Step (2)- Deal with concentrations of reactant or ester at different times, at t=0, t=t and t=$\infty $, the concentrations will be considering initial concentration as ‘a’ and at t=t, the part that dissociated or hydrolysed be ‘x’. Then, the concentrations will be-
$\begin{align}
  & \text{ RCOO}{{\text{R}}^{'}}+{{\text{H}}_{2}}\text{O}\xrightarrow{{{\text{H}}^{+}}}\text{RCOOH}+{{\text{R}}^{'}}\text{OH} \\
 & \text{t=0 a 0 } \\
 & \text{t=t a-x x } \\
 & \text{t=}\infty \text{ a-a=0 a } \\
\end{align}$
The ester completely finished when time reaches $\infty $, it means that reaction has completed and acid is completely obtained.

Step (3)- Relate these concentrations with volumes of NaOH given for neutralization. The volume of NaOH at t=0 or initially is ${{\text{V}}_{0}}$. Initially just esters and catalysts are present and NaOH will try to neutralize that catalyst or the ${{\text{H}}^{+}}$ ions. At time t=t, there is some acid present and catalyst. So, we can directly relate the volume of NaOH $\left( {{\text{V}}_{0}}\text{ and }{{\text{V}}_{\text{t}}} \right)$ with the concentration of acid, as, ${{\text{V}}_{\text{t}}}=\text{x}+{{\text{V}}_{0}}$. Similarly, when time reaches $\infty $, there is only acid present in the solution, so, ${{\text{V}}_{\infty }}$ will be related ${{\text{V}}_{\infty }}=\text{a}+{{\text{V}}_{\text{o}}}$.

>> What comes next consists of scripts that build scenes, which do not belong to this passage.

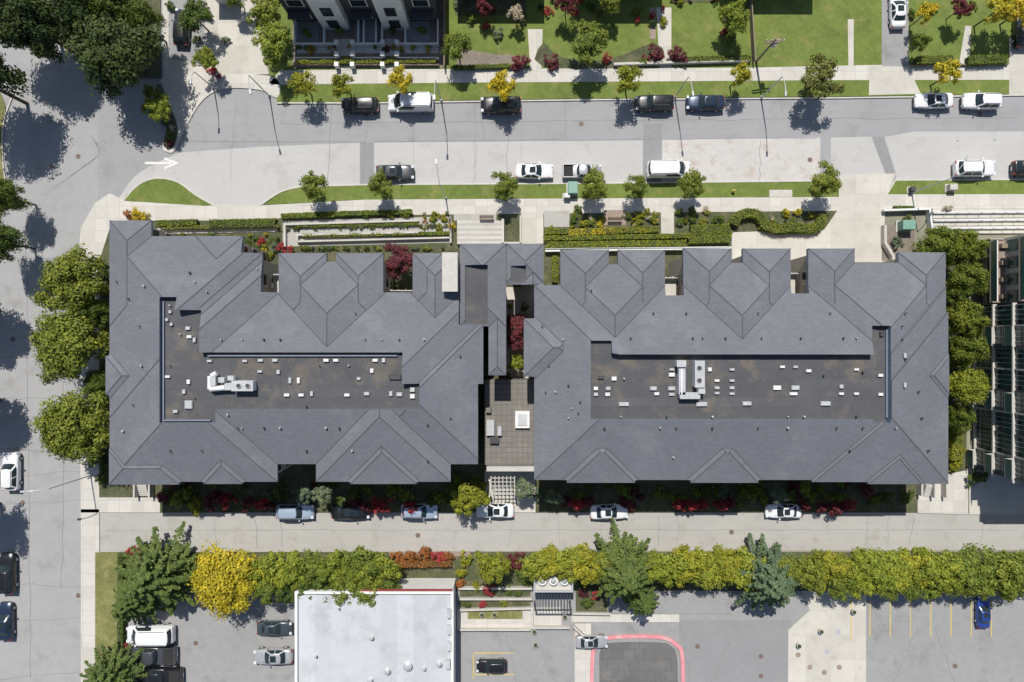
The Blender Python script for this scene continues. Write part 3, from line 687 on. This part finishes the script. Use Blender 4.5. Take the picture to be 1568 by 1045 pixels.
# clipped tree rows south of the alley
def treerow(xs,y,r,c,h=5.5):
    for i,x in enumerate(xs): plant('hedgerow_tree','small',x,y+random.uniform(-4,4),r*random.uniform(.88,1.12),c if isinstance(c,str) else random.choice(c),h*random.uniform(.9,1.1))
treerow(range(405,600,26),870,33,['green','bright','bright'],5.5)
treerow(range(410,600,30),897,28,['green','mid'],5.0)
treerow(range(822,935,25),862,29,['bright','yg','green'],5)
treerow(range(1005,1150,23),868,32,['bright','yg'],5.5)
treerow(range(1205,1260,24),872,28,['green','bright'],5)
treerow(range(1270,1480,24),870,35,['bright','yg','bright'],5.8)
treerow(range(1490,1680,30),874,40,['bright','green','bright'],6.5)
treerow(range(1285,1560,36),893,26,['green','bright'],5)
# shrubs
SH=[(605,855,13,'orange'),(625,858,15,'orange'),(648,852,16,'orange'),(668,856,15,'red'),(686,850,12,'orange'),(580,862,15,'orange'),(210,850,20,'red'),(208,862,14,'purple'),
 (330,771,19,'purple'),(318,768,14,'purple'),(347,770,14,'red'),(380,776,14,'purple'),(400,775,15,'red'),(412,776,11,'purple'),(296,777,17,'yg'),(575,777,16,'red'),(590,776,15,'red'),(560,776,12,'purple'),
 (625,779,14,'red'),(660,766,11,'mid'),(693,770,11,'yg'),(735,748,15,'yg'),(885,775,15,'red'),(900,770,12,'purple'),(865,770,11,'purple'),(1060,776,16,'red'),(1042,773,14,'red'),(1077,776,13,'red'),(1105,776,15,'red'),(1121,773,11,'purple'),
 (1232,773,13,'purple'),(1260,776,13,'purple'),(1283,777,19,'purple'),(1301,776,14,'red'),(1160,762,11,'mid'),(1335,767,11,'mid'),(1360,764,13,'mid'),(1390,757,14,'mid'),(262,767,10,'mid'),(435,757,12,'mid'),(520,770,12,'mid'),(540,757,10,'mid'),
 (795,92,20,'purple'),(845,92,15,'purple'),(1000,80,18,'purple'),(1040,80,18,'purple'),(762,48,12,'grey'),(745,40,8,'red'),(722,28,10,'green'),(930,88,10,'red'),(985,95,10,'green'),(880,20,9,'red'),(975,18,8,'green'),(1110,50,10,'red'),(1120,58,14,'green'),(840,18,9,'red'),
 (210,330,13,'yellow'),(196,328,9,'orange'),(222,333,10,'yellow'),(440,385,13,'red'),(430,380,9,'red'),(262,206,9,'mid'),(258,220,8,'purple'),(252,185,9,'mid'),(264,196,7,'white'),
 (886,320,9,'mid'),(878,338,9,'mid'),(895,343,9,'yg'),(905,340,8,'green'),(1043,340,9,'mid'),(1060,338,9,'mid'),(1078,340,8,'yg'),(1095,338,8,'mid'),(1040,325,8,'green'),(1060,324,8,'mid'),(1080,322,7,'white'),(1105,335,8,'mid'),
 (1205,326,9,'yellow'),(1222,326,9,'ygold'),(1240,330,8,'yg'),(975,330,10,'yg'),(990,326,8,'yg'),(1000,335,8,'green'),(960,330,8,'mid'),(690,345,9,'yellow'),(672,348,8,'yg'),(668,330,8,'yg'),(620,328,8,'green'),(598,329,8,'green'),(560,329,8,'mid'),
 (750,905,12,'red'),(730,898,10,'yg'),(790,860,18,'purple'),(778,905,9,'mid'),(715,925,8,'mid'),(740,925,9,'red'),(770,925,8,'yg'),(795,908,9,'mid'),(900,925,12,'mid'),(912,912,10,'red'),(895,908,10,'purple'),
 (188,940,9,'red'),(186,965,8,'purple'),(190,990,9,'red'),(185,1010,8,'orange'),(190,915,9,'mid'),(1390,335,8,'mid'),(1376,372,12,'grey'),(1452,320,9,'white'),(470,50,9,'green'),(518,45,10,'green'),(600,45,10,'mid'),(646,46,9,'green'),
 (1468,690,12,'yg'),(1464,665,12,'yg'),(1466,712,12,'yg'),(1490,735,14,'mid'),(1505,725,14,'mid'),(1490,10,10,'mid'),(1430,12,10,'yellow'),(1398,20,9,'mid'),(322,105,10,'red'),(335,118,6,'red'),(300,60,9,'mid'),(345,60,9,'grey'),(310,10,18,'mid'),(262,8,10,'mid'),
 (845,350,6,'yg'),(800,560,8,'green'),(778,575,8,'mid'),(804,470,8,'green'),(780,470,7,'yg'),(808,545,9,'green'),(1240,860,14,'orange'),(1255,865,10,'purple'),(846,865,10,'purple'),(705,895,10,'orange'),(385,372,12,'mid'),(400,372,9,'red'),(412,392,8,'yg'),(395,380,8,'mid')]
for x,y,r,c in SH: plant('shrub','shrub',x,y,r,c,2.6 if (c in('red','purple') and 765<y<780) else max(.7,r*S*1.2))
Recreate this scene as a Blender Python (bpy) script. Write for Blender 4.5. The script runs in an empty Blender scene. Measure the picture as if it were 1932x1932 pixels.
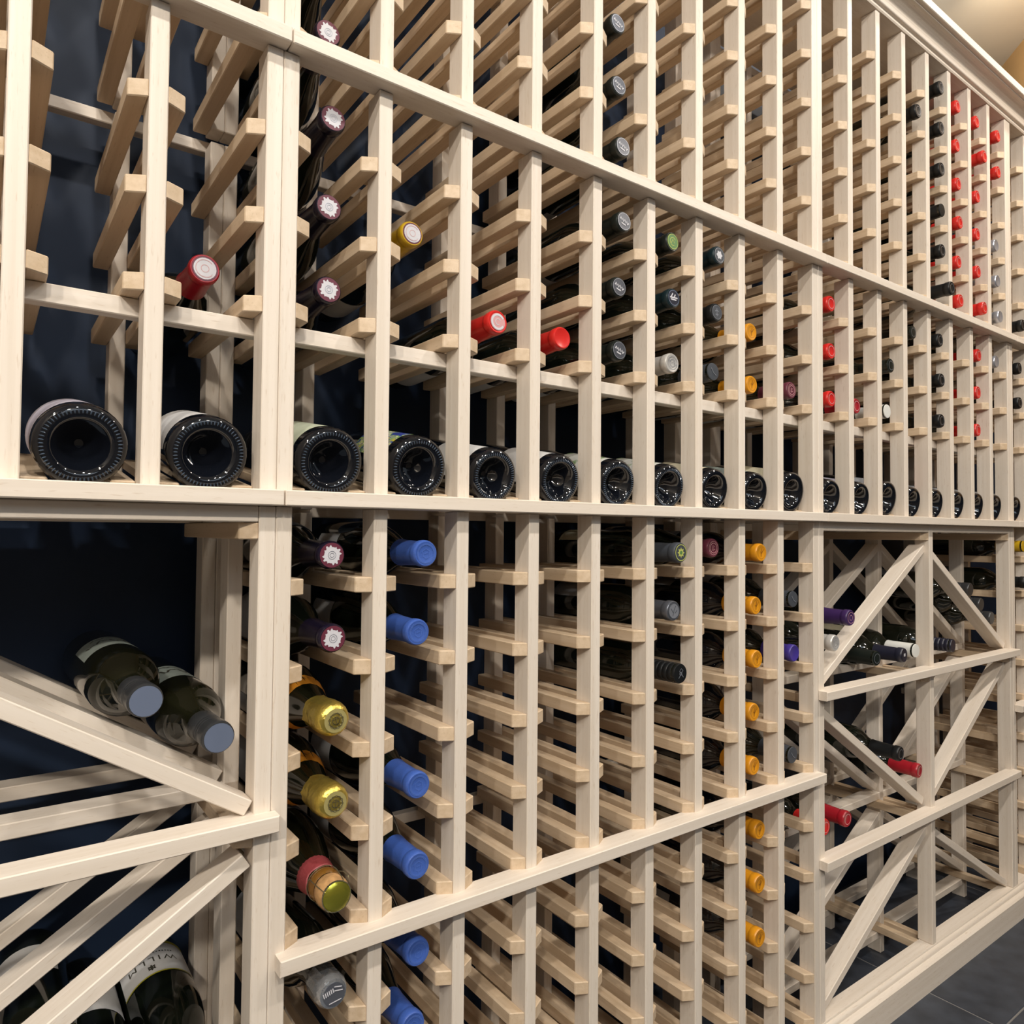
import bpy, bmesh, math, random
from mathutils import Matrix, Vector
random.seed(7)
S = bpy.context.scene
COL = S.collection
V = Vector

# ------------------------------------------------------------------ camera, world, lights, exposure
YAW, PITCH, ROLL = 0.6313, 0.0289, 0.0085
fw = V((math.sin(YAW) * math.cos(PITCH), math.cos(YAW) * math.cos(PITCH), math.sin(PITCH)))
r0 = V((math.cos(YAW), -math.sin(YAW), 0)); u0 = r0.cross(fw)
rt = math.cos(ROLL) * r0 + math.sin(ROLL) * u0
up = -math.sin(ROLL) * r0 + math.cos(ROLL) * u0
cam_data = bpy.data.cameras.new('camera'); cam = bpy.data.objects.new('camera', cam_data); COL.objects.link(cam)
cam_data.sensor_width = 36; cam_data.lens = 1363.24 / 1932 * 36; cam_data.clip_start = 0.02
M = Matrix((rt, up, -fw)).transposed().to_4x4(); M.translation = V((-0.2535, -0.7757, 0.0082))
cam.matrix_world = M
S.camera = cam

w_ = bpy.data.worlds.new('world'); S.world = w_; w_.use_nodes = True
w_.node_tree.nodes['Background'].inputs[0].default_value = (0.92, 0.96, 1.0, 1)
w_.node_tree.nodes['Background'].inputs[1].default_value = 0.05

def lamp(name, loc, target, power, size, color, spread=180):
    d = bpy.data.lights.new(name, 'AREA'); d.shape = 'DISK'; d.size = size; d.energy = power; d.color = color
    d.spread = math.radians(spread)
    o = bpy.data.objects.new(name, d); COL.objects.link(o); o.location = loc
    o.rotation_euler = (V(target) - V(loc)).to_track_quat('-Z', 'Y').to_euler()
    return o
WARM = (1.0, 0.965, 0.91)
for lx, lw, lc in ((-1.55, 24, WARM), (-0.22, 17, WARM), (1.11, 18, WARM), (2.30, 22, (1.0, 0.88, 0.74))):
    lamp('ceiling_downlight', (lx, -1.13, 1.79), (lx, -0.10, -0.40), lw, 0.10, lc, 150)
for lx, lw in ((-1.75, 54), (-0.65, 32), (0.45, 12)):
    lamp('added_room_fill', (lx, -2.35, 1.79), (lx + 0.5, 0.0, -0.20), lw, 0.16, (1.0, 0.92, 0.81), 150)  # fill lamps added out of view to even out the rack fronts
# unseen cool fill light added behind the camera for the fronts and bluish reflections
cool_fill = lamp('added_cool_fill', (0.2, -2.62, 1.15), (0.6, 0.0, 0.1), 21, 1.0, (0.76, 0.88, 1.0), 170)
cool_fill.data.shape = 'RECTANGLE'; cool_fill.data.size = 2.0; cool_fill.data.size_y = 0.9
lamp('ceiling_downlight', (2.05, -0.42, 1.79), (2.0, -0.05, 0.9), 9, 0.08, (1.0, 0.92, 0.82), 150)
cove = lamp('cove_light', (1.3, 0.16, 1.22), (1.3, 0.10, 1.9), 10, 0.20, (1.0, 0.95, 0.84), 170)
cove.data.shape = 'RECTANGLE'; cove.data.size = 2.2; cove.data.size_y = 0.05
lamp('added_wall_glow', (2.30, 0.12, 1.78), (2.75, 0.15, 1.5), 2.5, 0.08, (1.0, 0.80, 0.55), 150)  # warm lamp added out of view to make the angled wall glow

S.view_settings.view_transform = 'Standard'; S.view_settings.look = 'None'
S.view_settings.gamma = 1; S.view_settings.use_curve_mapping = False
S.view_settings.exposure = -0.84

# ------------------------------------------------------------------ materials
def new_mat(name):
    m = bpy.data.materials.new(name); m.use_nodes = True
    nt = m.node_tree; b = nt.nodes['Principled BSDF']
    return m, nt, b

def plain(name, col, rough=0.5, metal=0.0, coat=0.0, spec=0.5, noise=0.0, nscale=40, bump=0.0, trans=0.0):
    m, nt, b = new_mat(name)
    b.inputs['Base Color'].default_value = (*col, 1); b.inputs['Roughness'].default_value = rough
    b.inputs['Metallic'].default_value = metal; b.inputs['Coat Weight'].default_value = coat
    b.inputs['Specular IOR Level'].default_value = spec
    if trans: b.inputs['Transmission Weight'].default_value = trans
    if noise or bump:
        tc = nt.nodes.new('ShaderNodeTexCoord'); n = nt.nodes.new('ShaderNodeTexNoise')
        n.inputs['Scale'].default_value = nscale; n.inputs['Detail'].default_value = 5
        nt.links.new(tc.outputs['Object'], n.inputs['Vector'])
        if noise:
            r = nt.nodes.new('ShaderNodeValToRGB')
            r.color_ramp.elements[0].position = .3; r.color_ramp.elements[1].position = .7
            r.color_ramp.elements[0].color = (*[c * (1 - noise) for c in col], 1)
            r.color_ramp.elements[1].color = (*[min(1, c * (1 + noise)) for c in col], 1)
            nt.links.new(n.outputs['Fac'], r.inputs[0]); nt.links.new(r.outputs[0], b.inputs['Base Color'])
        if bump:
            bp = nt.nodes.new('ShaderNodeBump'); bp.inputs['Strength'].default_value = bump
            bp.inputs['Distance'].default_value = 0.002
            nt.links.new(n.outputs['Fac'], bp.inputs['Height']); nt.links.new(bp.outputs[0], b.inputs['Normal'])
    return m

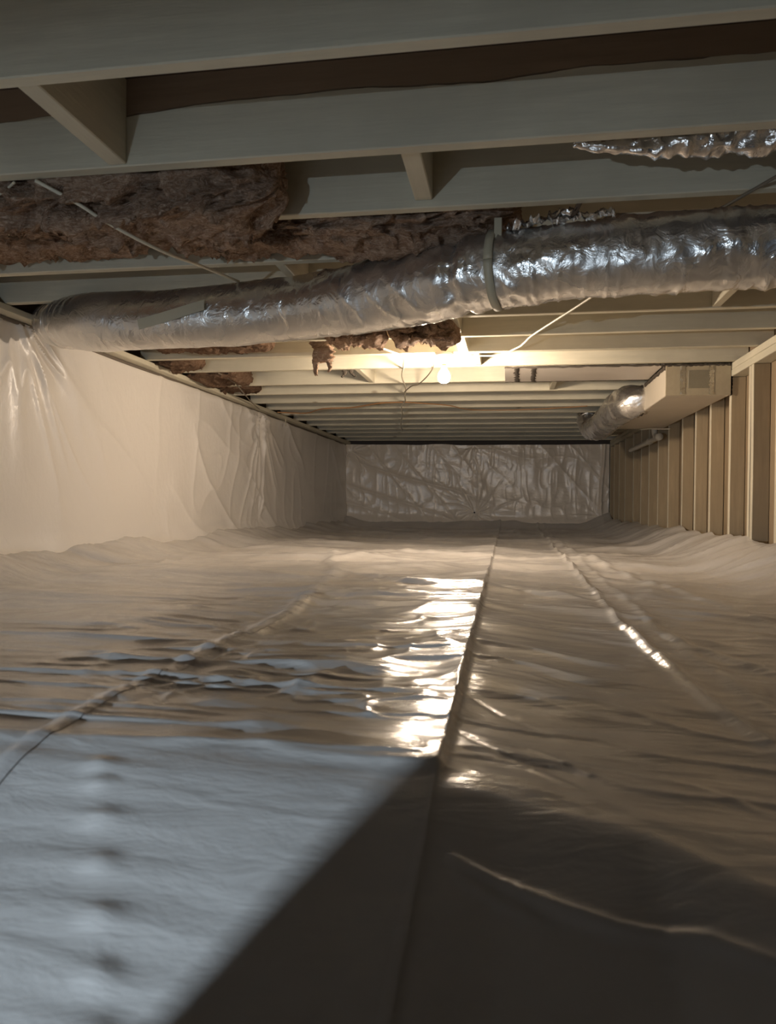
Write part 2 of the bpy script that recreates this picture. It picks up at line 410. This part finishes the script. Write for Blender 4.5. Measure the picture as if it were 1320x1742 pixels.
wb = box('wall_back', (XL - .2, YB + .02, -.3), (XR + .15, YB + .2, 1.49), m_simple('dark_concrete', (.07, .06, .055), .9, .4, 20), bevel=0); wb['kind'] = 'structure'
xx = np.linspace(XL, XR - .002, 460)[:, None]; zz = np.linspace(.06, 1.205, 150)[None, :]
Xb, Zb = [a.copy() for a in np.broadcast_arrays(xx, zz)]
d = .018 + .012 * noise(Xb * 1.2, Zb * 1.5, 71) + .004 * noise(Xb * 9, Zb * 2.5, 72) + .007 * ridge(Xb * 6, Zb * 1.6, 76, 3) + .004 * ridge(Xb * 16 + noise(Xb * 3, Zb * 3, 79), Zb * 4, 75, 3)
for cu, cv, n_, am, rr, ph in ((-.487, .236, 15, .034, .30, 1), (-.49, 1.19, 8, .030, .28, 2), (1.239, .21, 9, .022, .3, 3), (-2.3, 1.1, 9, .030, .7, 4)):
    d = d + star(Xb + .05 * noise(Xb * 3, Zb * 3, ph), Zb + .05 * noise(Xb * 3, Zb * 3, ph + 9), cu, cv, n_, am, rr, ph, 3)
d = d + .018 * ridge(Xb * .9 + Zb * 2.2 + .4 * noise(Xb, Zb, 77), Zb * .7, 73, 5) + .010 * ridge(Xb * 2.4 + Zb * 2.0, Zb * 1.2 + Xb, 78, 5)
d = d + .03 * np.exp(-((Xb - XR + .09 + .02 * np.sin(Zb * 4)) / .02) ** 2)
d = d + .05 * sst(.25, .06, Zb) ** 1.5
zt = Zb + (Zb > 1.15) * .010 * noise(Xb * 3, 0, 74)
reparent(surf('vapor_barrier_sheet', Xb, YB + .012 - d, zt, MEMB, wb, flip=True), wb)
disc_fastener((-.487, YB - .03, .236), (0, -1, 0), wb); disc_fastener((1.239, YB - .03, .21), (0, -1, 0), wb)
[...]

Step (4)- The value of acid hydrolysed is 50%, which is represented by ‘x’. The value of x will be $\dfrac{\text{50}\times \text{a}}{100}$. The value of x is $\dfrac{\text{a}}{2}$.

Step (5)- Put the value of x in ${{\text{V}}_{\text{t}}}=\text{x}+{{\text{V}}_{0}}$, the expression is transformed to ${{\text{V}}_{\text{t}}}=\dfrac{\text{a}}{2}+{{\text{V}}_{0}}$. So, $\text{a = 2}{{\text{V}}_{\text{t}}}-2{{\text{V}}_{0}}$. Put this value of a in expression ${{\text{V}}_{\infty }}=\text{a}+{{\text{V}}_{\text{o}}}$ to replace ‘a’, the new expression is ${{\text{V}}_{\infty }}=2{{\text{V}}_{\text{t}}}-2{{\text{V}}_{0}}+{{\text{V}}_{\text{o}}}\text{ or }{{\text{V}}_{\infty }}=2{{\text{V}}_{\text{t}}}-{{\text{V}}_{\text{o}}}$.
The correct answer to this question is ${{\text{V}}_{\infty }}=2{{\text{V}}_{\text{t}}}-{{\text{V}}_{\text{o}}}$
So, the correct answer is “Option C”.

Note: The important point to note in this question is just to relate the volumes of NaOH required for neutralisation with the concentrations of the ions. The ions include only the ${{\text{H}}^{+}}$ ions from acetic acid and catalyst. As, the base can only neutralise acid so, just include those concentrations.